0 Responses to “A Tragic Shortage of Selfishness”

  1. Simian says:

    But isn’t First Things – the magazine “eviscerating” Rand -part of the religious right. Those “pathological” bastards sure are tricky.

  2. Try making a point next time, and I might have something to respond to.

  3. Sarah says:

    Eric Teetsel just wrote a response to your post on Common Sense Concept. Interestingly, comments are not enabled. His basic argument is that Ann Rynd isn’t ALL bad, just the parts where she supports greed and selfishness. You know, no big deal.

    • Kind of like saying Marx isn’t all bad, just the class struggle parts!

    • Joseph Sunde says:

      On matters of political philosophy, Rand generally falls in line with basic libertarian *political* policies (although Rand herself denied the libertarian lable). Her atheism and moral philosophy are well worth criticizing, but I don’t really understand why Christians can’t admire her on matters of government and policy. Her book, Capitalism: The Unknown Ideal, has little that altruism-loving conservative Christians would disagree with.

      Also, Rand’s off-based views on selfishness and greed serve as a good lesson for conservatives to avoid crossing that line. I personally think that’s part of her popularity (it is with me). I learn from Rand much in the same way I learn from Marx.

      But hey, maybe we should start talking about the progressive’s admiration of Mao (killer of millions) or Planned Parenthood (whose founder, Margaret Sanger, was a racist eugenist), both of which don’t typically come with the common qualifiers and warnings that conservatives offer on Rand.

      P.S. Comments are unavailable (vs. unallowed) on every post. We’re working on it.

      • Matt says:

        Joseph, your comment about progressives is utterly irrelevant to the discussion at hand. Whatever posture progressives might take toward Mao and Sanger say absolutely nothing about how one should think about Rand. Pointing to the stupidity or hypocrisy of others neither excuses nor sanctions your own conduct and intellectual proclivities. Its a form of evasion, and merely an attempt at changing the subject.

        Also, I don’t know a single contemporary progressive that “admires” Mao in the way you describe. John Dewey, yes, Mao, no. I’m sure with the aid of Google you can find some idiot saying something idiotic. The real question is this: are there any current progressives putting forward public policy programs that are based on, say, the Great Leap Forward? Who are the professed Maoists among mainstream contemporary progressives, equivalent to professed Randians among contemporary, mainstream conservatives?

        The reason we are talking about Rand is that she is an admitted influence on an influential Republican congressman who just released a budget proposal that without too much stretching of the imagination seems to be influenced by Rand’s ideas, or move in their direction. (I’m not saying there is a one-to-one correspondence — I’m talking about admitted intellectual influences.) Is there an equivalent in the Democratic party? Is Nancy Pelosi strutting around Capitol Hill with a copy of the Little Red Book under her arm?

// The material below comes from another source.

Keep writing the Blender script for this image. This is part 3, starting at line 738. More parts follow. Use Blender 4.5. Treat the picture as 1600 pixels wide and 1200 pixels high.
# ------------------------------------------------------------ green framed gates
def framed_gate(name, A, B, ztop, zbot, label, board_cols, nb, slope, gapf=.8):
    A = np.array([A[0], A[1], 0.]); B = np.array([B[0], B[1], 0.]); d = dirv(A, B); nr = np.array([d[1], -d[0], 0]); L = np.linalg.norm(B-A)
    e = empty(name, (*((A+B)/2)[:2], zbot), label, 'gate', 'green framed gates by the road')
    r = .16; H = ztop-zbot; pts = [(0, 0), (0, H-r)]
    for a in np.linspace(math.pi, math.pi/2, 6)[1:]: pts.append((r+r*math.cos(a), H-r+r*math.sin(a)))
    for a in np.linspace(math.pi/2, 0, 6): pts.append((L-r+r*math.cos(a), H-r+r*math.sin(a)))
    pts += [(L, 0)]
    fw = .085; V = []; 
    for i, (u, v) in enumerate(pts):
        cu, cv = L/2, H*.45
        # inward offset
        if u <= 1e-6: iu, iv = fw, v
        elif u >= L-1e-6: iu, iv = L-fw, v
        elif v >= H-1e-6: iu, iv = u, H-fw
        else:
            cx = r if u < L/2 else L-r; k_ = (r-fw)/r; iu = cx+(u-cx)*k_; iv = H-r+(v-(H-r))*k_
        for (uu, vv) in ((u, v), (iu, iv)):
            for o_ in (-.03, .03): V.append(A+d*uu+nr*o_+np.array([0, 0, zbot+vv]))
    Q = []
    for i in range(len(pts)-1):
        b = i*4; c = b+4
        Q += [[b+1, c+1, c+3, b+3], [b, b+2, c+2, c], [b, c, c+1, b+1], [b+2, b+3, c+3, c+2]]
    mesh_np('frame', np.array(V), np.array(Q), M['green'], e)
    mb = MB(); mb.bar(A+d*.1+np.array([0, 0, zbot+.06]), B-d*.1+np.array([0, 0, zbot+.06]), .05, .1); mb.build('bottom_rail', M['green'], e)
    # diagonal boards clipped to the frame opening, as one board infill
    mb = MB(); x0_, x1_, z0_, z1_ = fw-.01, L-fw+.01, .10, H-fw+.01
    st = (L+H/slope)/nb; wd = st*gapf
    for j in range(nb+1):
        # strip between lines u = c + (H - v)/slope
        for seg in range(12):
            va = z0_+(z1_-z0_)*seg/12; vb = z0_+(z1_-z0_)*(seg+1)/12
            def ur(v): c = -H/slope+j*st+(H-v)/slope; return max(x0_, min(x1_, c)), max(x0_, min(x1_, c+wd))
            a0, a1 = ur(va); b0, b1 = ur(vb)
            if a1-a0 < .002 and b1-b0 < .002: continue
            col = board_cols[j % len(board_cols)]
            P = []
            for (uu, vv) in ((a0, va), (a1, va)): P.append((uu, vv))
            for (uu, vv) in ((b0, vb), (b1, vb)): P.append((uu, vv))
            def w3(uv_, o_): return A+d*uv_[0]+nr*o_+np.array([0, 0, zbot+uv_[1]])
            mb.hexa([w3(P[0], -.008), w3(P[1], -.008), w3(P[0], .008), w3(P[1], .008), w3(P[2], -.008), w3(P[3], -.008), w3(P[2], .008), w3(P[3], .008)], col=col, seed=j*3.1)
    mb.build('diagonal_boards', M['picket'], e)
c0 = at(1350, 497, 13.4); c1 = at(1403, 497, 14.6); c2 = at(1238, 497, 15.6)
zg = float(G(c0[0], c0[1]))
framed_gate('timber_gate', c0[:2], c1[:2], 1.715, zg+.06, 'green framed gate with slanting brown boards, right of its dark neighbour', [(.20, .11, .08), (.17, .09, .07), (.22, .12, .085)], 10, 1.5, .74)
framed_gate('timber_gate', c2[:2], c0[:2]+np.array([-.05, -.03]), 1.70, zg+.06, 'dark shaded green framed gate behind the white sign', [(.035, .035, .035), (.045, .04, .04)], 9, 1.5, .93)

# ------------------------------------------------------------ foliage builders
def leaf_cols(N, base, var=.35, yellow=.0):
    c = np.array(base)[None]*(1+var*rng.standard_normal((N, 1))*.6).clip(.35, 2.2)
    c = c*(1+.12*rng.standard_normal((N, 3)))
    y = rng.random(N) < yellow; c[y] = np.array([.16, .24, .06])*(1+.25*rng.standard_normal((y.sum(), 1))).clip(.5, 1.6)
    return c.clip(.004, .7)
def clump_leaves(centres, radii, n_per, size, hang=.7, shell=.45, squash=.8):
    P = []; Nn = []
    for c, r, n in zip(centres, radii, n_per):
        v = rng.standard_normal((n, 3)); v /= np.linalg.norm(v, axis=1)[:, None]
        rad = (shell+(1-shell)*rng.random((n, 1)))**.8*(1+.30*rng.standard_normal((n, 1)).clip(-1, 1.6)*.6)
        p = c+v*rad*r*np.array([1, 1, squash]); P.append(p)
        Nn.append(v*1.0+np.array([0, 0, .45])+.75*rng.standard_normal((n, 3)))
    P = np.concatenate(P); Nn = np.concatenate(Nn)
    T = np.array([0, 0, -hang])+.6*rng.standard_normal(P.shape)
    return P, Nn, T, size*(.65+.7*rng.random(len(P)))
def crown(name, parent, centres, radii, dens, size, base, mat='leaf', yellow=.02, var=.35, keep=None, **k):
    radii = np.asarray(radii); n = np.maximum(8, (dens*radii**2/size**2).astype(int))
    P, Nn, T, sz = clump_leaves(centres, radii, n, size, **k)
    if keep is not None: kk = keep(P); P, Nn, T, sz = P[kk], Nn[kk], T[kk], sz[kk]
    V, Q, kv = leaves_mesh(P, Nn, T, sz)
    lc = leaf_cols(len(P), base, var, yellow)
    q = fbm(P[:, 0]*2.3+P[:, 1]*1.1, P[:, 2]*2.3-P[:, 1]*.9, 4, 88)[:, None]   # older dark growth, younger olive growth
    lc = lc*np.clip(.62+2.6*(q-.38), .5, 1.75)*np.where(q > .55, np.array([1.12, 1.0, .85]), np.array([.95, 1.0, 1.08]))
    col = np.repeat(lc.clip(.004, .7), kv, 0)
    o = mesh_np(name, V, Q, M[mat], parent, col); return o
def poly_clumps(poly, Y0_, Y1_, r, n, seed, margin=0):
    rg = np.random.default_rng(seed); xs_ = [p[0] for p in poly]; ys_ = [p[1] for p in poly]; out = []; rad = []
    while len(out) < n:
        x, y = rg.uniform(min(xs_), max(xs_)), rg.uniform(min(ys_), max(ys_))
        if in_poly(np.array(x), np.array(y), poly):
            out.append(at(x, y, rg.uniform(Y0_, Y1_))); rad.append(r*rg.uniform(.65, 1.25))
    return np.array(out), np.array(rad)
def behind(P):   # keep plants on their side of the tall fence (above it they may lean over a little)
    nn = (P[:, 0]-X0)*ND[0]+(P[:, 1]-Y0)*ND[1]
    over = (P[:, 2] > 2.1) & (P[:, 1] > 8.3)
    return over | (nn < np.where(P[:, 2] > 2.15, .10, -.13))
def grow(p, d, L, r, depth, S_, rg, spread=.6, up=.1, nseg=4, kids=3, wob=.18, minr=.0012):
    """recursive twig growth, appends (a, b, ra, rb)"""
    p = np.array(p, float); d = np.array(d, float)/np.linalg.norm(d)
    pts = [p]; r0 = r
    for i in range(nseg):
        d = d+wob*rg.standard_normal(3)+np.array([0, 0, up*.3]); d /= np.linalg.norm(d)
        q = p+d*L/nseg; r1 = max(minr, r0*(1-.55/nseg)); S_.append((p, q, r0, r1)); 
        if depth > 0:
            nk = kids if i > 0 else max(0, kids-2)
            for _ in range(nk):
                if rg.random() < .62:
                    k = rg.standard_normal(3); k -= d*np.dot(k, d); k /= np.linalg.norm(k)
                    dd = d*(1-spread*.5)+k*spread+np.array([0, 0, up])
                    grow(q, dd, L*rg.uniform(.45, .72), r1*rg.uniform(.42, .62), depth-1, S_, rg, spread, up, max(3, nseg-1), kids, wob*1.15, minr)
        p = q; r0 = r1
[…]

        Also, its very curious to me that you don’t seem to have stopped to think about whether there is a connection between Rand’s admiration of selfishness and the other elements of her political philosophy — whether one might follow from the other. If a thinker gets something so fundamental wrong, it tends to make me doubt the broad elements of their thinking, and skeptical of their project as a whole…

  4. […] Teetsel has responded to yesterday’s post in which I seconded David B. Hart’s distaste for Ayn Rand. Eric focuses particularly on my recent condemnations […]

  5. David says:

    The book is what, like 1000 pages. One can easily find a few lines in a book of such length that does not sit well with everyone.

    The point of the book is that if society takes and takes from those that work hard and earn the rewards and gives to those that do not work, yet earn the rewards, eventually nobody will work anymore. Why should anyone work when they can get free stuff for doing nothing?